Over the years, however, I have come to realise that I am a fighter at heart. I want a crusade, a campaign, to go on, for Truth and Justice and Right and all that malarkey. But particularly, I will fight fiercely for my "tribe", however I define that at the time. To my mind, these are good things for which I can use the violence that is at my core. I view it as a source of energy that can be drawn when needed but must otherwise be kept locked away. In this sense, I see myself as being like
the spear of Finn Mac Cool that also represents Renegade Evolution (look for my first comment and Ren's reply to it).
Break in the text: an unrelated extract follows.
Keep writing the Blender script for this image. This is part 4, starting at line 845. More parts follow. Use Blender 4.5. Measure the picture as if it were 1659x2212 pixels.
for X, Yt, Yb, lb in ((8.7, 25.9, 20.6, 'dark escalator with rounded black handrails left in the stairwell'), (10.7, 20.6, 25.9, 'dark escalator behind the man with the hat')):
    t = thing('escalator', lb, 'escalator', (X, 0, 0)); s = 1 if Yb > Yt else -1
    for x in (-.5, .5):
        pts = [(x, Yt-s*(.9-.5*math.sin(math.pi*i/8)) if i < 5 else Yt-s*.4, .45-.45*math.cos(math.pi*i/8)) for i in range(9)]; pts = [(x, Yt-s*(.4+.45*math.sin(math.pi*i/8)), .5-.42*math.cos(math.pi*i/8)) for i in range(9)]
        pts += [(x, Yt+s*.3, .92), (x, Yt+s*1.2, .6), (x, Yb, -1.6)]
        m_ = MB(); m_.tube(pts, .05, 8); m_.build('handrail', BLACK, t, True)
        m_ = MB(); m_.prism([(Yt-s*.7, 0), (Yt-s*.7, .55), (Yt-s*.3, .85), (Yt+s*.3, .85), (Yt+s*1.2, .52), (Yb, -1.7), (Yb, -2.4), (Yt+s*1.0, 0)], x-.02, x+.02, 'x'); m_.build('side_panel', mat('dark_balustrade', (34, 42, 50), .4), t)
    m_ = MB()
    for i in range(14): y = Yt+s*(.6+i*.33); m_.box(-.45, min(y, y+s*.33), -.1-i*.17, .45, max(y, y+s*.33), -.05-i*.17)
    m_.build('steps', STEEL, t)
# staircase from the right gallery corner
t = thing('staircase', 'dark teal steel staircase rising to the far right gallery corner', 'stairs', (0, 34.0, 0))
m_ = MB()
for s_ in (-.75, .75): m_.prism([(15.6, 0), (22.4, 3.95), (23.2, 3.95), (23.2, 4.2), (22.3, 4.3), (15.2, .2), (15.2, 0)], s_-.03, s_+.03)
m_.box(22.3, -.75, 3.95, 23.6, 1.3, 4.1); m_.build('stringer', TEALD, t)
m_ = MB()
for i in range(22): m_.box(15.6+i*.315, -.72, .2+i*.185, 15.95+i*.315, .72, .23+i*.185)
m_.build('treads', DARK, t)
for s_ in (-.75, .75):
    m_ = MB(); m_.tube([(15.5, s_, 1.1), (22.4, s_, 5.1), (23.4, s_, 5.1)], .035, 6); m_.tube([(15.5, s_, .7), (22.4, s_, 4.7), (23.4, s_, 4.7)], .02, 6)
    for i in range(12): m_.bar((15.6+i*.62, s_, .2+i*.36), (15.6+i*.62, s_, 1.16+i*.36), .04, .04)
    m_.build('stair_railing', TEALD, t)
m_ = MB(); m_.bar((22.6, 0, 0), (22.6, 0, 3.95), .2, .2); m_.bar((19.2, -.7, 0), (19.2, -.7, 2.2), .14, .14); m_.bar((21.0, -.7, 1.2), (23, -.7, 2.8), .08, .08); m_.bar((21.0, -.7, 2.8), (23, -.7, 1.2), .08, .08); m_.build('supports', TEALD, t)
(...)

Conclusions: the violence I have struggled with all my life (even when I didn't know I was struggling with it) is nothing like the "violence" that I utilise in my BDSM play. The BDSM "violence" is characterised by being perfectly controlled and balanced, and is like a precision tool. The violence that forms to source of energy I spoke of in the last paragraph is something altogether uncontrolled and imprecise, even though it can be harnessed to perfect ends. Put it this way, to be a tackler in American football, which still requires precision, that precision would be from the muscles directing my body weight. The violence would just be the full force unleashed, and following the path that my aim gives it. I can use the violence and direct it, but I don't ever presume to think I control it.
So the answer to "how violent am I?" is actually, "very much!" Even though I am also a very peaceful, kind, soft person. Violence is in my nature, along with those other qualities, and I have just had to find a way to let them live together. Just - when you think I'm "safe" or "placid" (as some people have assumed me to be) - under the surface, the violence sleeps.